The GCC is a logical instrument for trying to secure more influence, especially as it was aimed from its very inception in 1981 as a hedge against Shiite Iran and the various charismatic dictatorships with their communist backgrounds.
And with the Arab Spring revolutions reshuffling the political deck in the region, the GCC as a whole, and particularly member states like Saudi Arabia or Qatar, have been growing in international importance.
Saudi ambitions
After the fall of Mubarak, the Saudi ruling family took steps to shore up their own position domestically. With a combination of social benefits increases, moderate reforms such as giving women limited voting rights and threats of crackdowns, the government in Riyadh has managed to hinder the sort of popular protests that have arisen elsewhere in the region.
Abroad, the Saudi government sent troops to Bahrain to support that royal family against popular protests. It also used GCC subsidies to help placate unrest in Oman.
Further afield, the GCC supported the ultimately successful efforts of Libyan rebels to topple Gadhafi, always something of an outsider and loner in the region. More recently, the bloc has also been trying to provide aid to Syrian dissidents, perhaps in hopes of disrupting Syria's traditional ties with Iran and ending the dominance of the Alawites, to which the Assad family belong, in favor of Sunni Syrians.
The growing presence of Saudi Arabia on the international stage might give the impression that the country is aiming for the sort of regional predominance enjoyed by Egypt under Gamal Abdel Nasser in the 1950s and ‘60s.
But experts say the obstacles to such power are many.
"Since Nasser's death [in 1970], no one power has succeeded in becoming the undisputed leader of the community of Arab states," Henner Fürtig, the director of the GIGA Institute for Near East Studies, told Deutsche Welle. "Saudi Arabia couldn't assert its dominance either. So the Saudis have to find allies."
"Many Arab states are reorienting themselves," Fürtig continued. "Egypt has headed down a new political road so it's difficult for Saudi Arabia to find appropriate partners."
If Egypt regains a measure of domestic stability, it is likely Cairo will claim its former influence, potentially creating conflict with its traditional ally, Saudi Arabia.
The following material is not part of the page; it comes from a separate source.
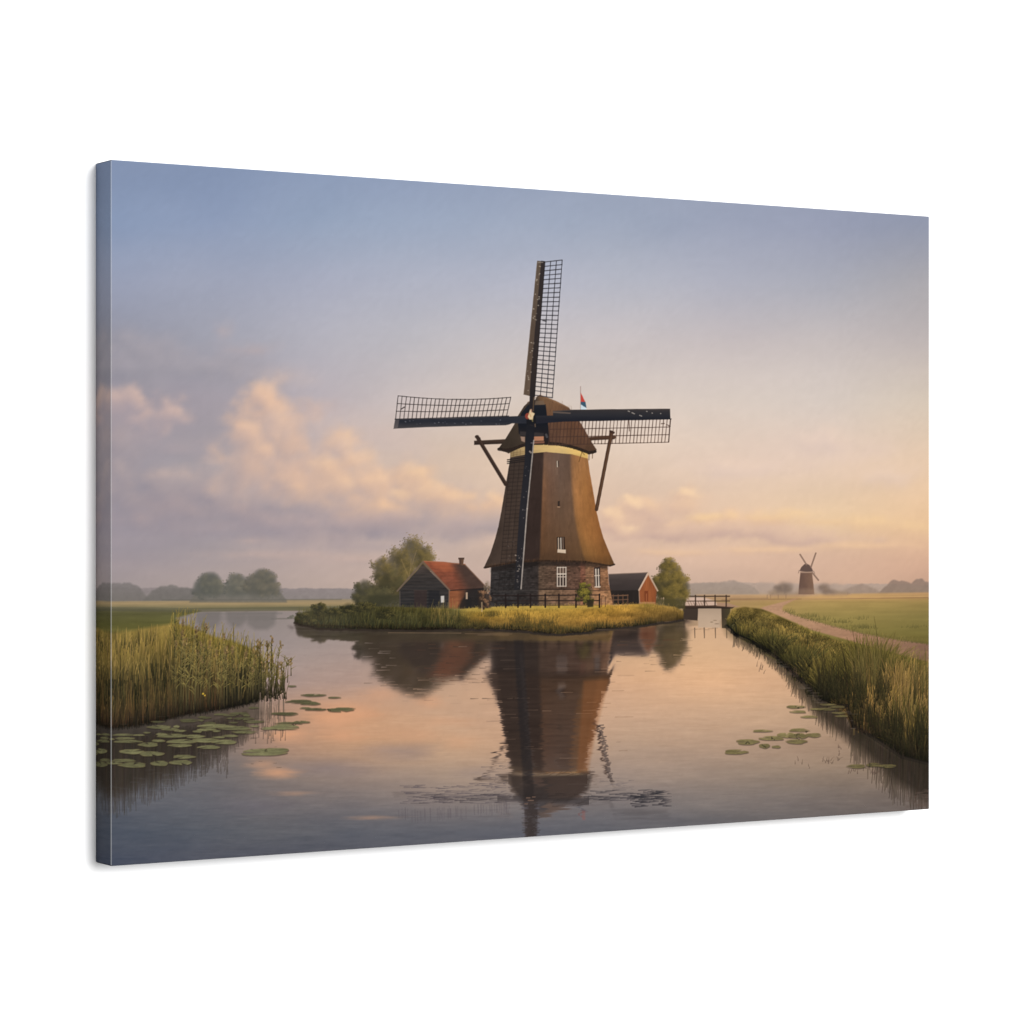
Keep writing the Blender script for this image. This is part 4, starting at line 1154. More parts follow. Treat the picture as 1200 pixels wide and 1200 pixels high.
# ------------------------------------------------------------------ right bank, path
PATH = part('printed_path', None, 'pinkish dirt path curving past the right bank')
PU = [(935, 700.6), (918, 710), (916.5, 714.5), (930, 720.5), (970, 732), (1010, 742), (1050, 749.5), (1096, 756)]
PL = [(924, 703.5), (895, 711), (891, 713), (902, 717), (926, 727), (950, 738), (990, 749), (1030, 761), (1070, 771), (1096, 778)]
def path_col(X, Y):
    c = grad([(890, (190, 146, 114)), (940, (178, 136, 104)), (1000, (166, 124, 96)), (1050, (150, 112, 88)), (1096, (128, 96, 78))], 'x')(X, Y)
    return c * (1 + .07 * noise(X, Y, 34, 3, 121, 4) + .04 * noise(X, Y, 3, 1.4, 122, 2))[..., None]
poly(PU + PL[::-1], path_col, PATH, 1, 2.0)
n = 420
xb = rng.uniform(925, 1092, n)
yt = up(sorted(PU[2:]), xb)
blades(xb, yt + rng.normal(.2, 1.0, n), rng.uniform(1.5, 4.5, n) * (0.6 + (xb - 920) / 200), rng.normal(0, 1, n), np.full(n, .9), jitter((86, 82, 46), n, 14), jitter((122, 112, 62), n, 14), FIELD, .4)
for (cx, cy, k) in ((948, 721, 60), (962, 725, 60), (985, 728, 60), (1010, 734, 90), (1020, 735, 40), (1072, 734, 40), (1010, 724, 26), (926, 717, 30)):
    xb = rng.normal(cx, 6, k)
    blades(xb, rng.normal(cy + 1, .9, k), rng.uniform(1.5, 4, k), rng.normal(0, .8, k), np.full(k, .9), jitter((78, 76, 42), k, 12), jitter((112, 106, 58), k, 12), FIELD, .45)

RB = part('printed_reed_bank', None, 'wild grassy bank between the water and the path')
RT = [(853, 722), (858, 714), (872, 711), (892, 713.5), (904, 718), (926, 728), (950, 739), (985, 752), (1030, 765), (1070, 778), (1096, 785)]
RW = [(851, 733), (862, 743), (883, 752), (900, 762), (911, 770), (926, 784), (937, 795), (950, 808), (961, 820), (975, 826), (992, 826), (1000, 850), (1020, 861), (1057, 886), (1096, 896)]
# mirrored mass under the bank
dk_poly = [(p[0] - 3, p[1] - 3) for p in RW] + [(1096, 945), (1070, 928), (1048, 915), (1030, 898), (1010, 880), (992, 866), (972, 852), (955, 836), (938, 812), (915, 786), (895, 768), (870, 754), (853, 742)]
def refl_col(X, Y):
    c = grad([(850, (108, 92, 66)), (900, (92, 80, 56)), (940, (70, 60, 46)), (990, (56, 47, 39)), (1040, (46, 39, 34)), (1096, (44, 38, 34))], 'x')(X, Y)
    return c * (1 + .25 * noise(X, Y, 7, 24, 123, 3))[..., None]
poly(dk_poly, refl_col, None, .85, 13, mark=False)
n = 620
xb = rng.uniform(860, 1094, n)
yb0 = up(RW, xb) - 2
blades(xb, yb0, -rng.uniform(5, 19, n) * (1 + np.clip((xb - 900) / 60, 0, 2.6)), rng.normal(0, 2.4, n), rng.uniform(1.2, 3.4, n), jitter((46, 40, 31), n, 14), jitter((64, 53, 44), n, 14), None, .5, mark=False, pw=2.5)
for i in range(90):
    x, y = rng.uniform(1060, 1092), rng.uniform(925, 946)
    line(x, y, x + rng.uniform(3, 10), y, .8, (96, 80, 72), None, .35, mark=False)

def rb_col(X, Y):
    t, b = up(RT, X), up(RW, X)
    v = np.clip((Y - t) / (b - t), 0, 1)
    c = field([853, 900, 960, 1020, 1096], [0, .25, .55, .85, 1],
              [[(148, 122, 66), (136, 114, 62), (132, 112, 60), (128, 106, 60), (118, 98, 58)],
               [(130, 110, 56), (114, 98, 52), (112, 96, 50), (112, 94, 50), (104, 88, 48)],
               [(90, 82, 48), (80, 72, 42), (80, 70, 40), (84, 72, 42), (78, 66, 40)],
               [(58, 56, 40), (50, 46, 34), (44, 42, 32), (50, 44, 32), (48, 42, 32)],
               [(48, 46, 38), (40, 37, 31), (34, 32, 28), (36, 32, 27), (34, 30, 26)]])(X, v)
    return c * (1 + .5 * noise(X, Y, 20, 13, 125, 3, .6) + .2 * noise(X, Y, 5, 5, 124, 3))[..., None]
poly(RT + RW[::-1], rb_col, RB, 1, 2.0)
n = 5200
xb = 852 + (1096 - 852) * rng.random(n) ** .8
t, b = up(RT, xb), up(RW, xb)
u = rng.random(n)
yb = t + 3 + (b - t - 3) * u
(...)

And post-Saddam-Hussein Iraq remains a wildcard, with no one knowing how the multi-confessional and - ethnic country will align itself between the regional powers Saudi Arabia and Iran.
What is clear is that the traditional Sunni monarchy in Saudi Arabia and the revolutionary Shiite theocracy that rules Iran will be battling it out for preeminence in the oil-rich region in general and on the Persian Gulf specifically.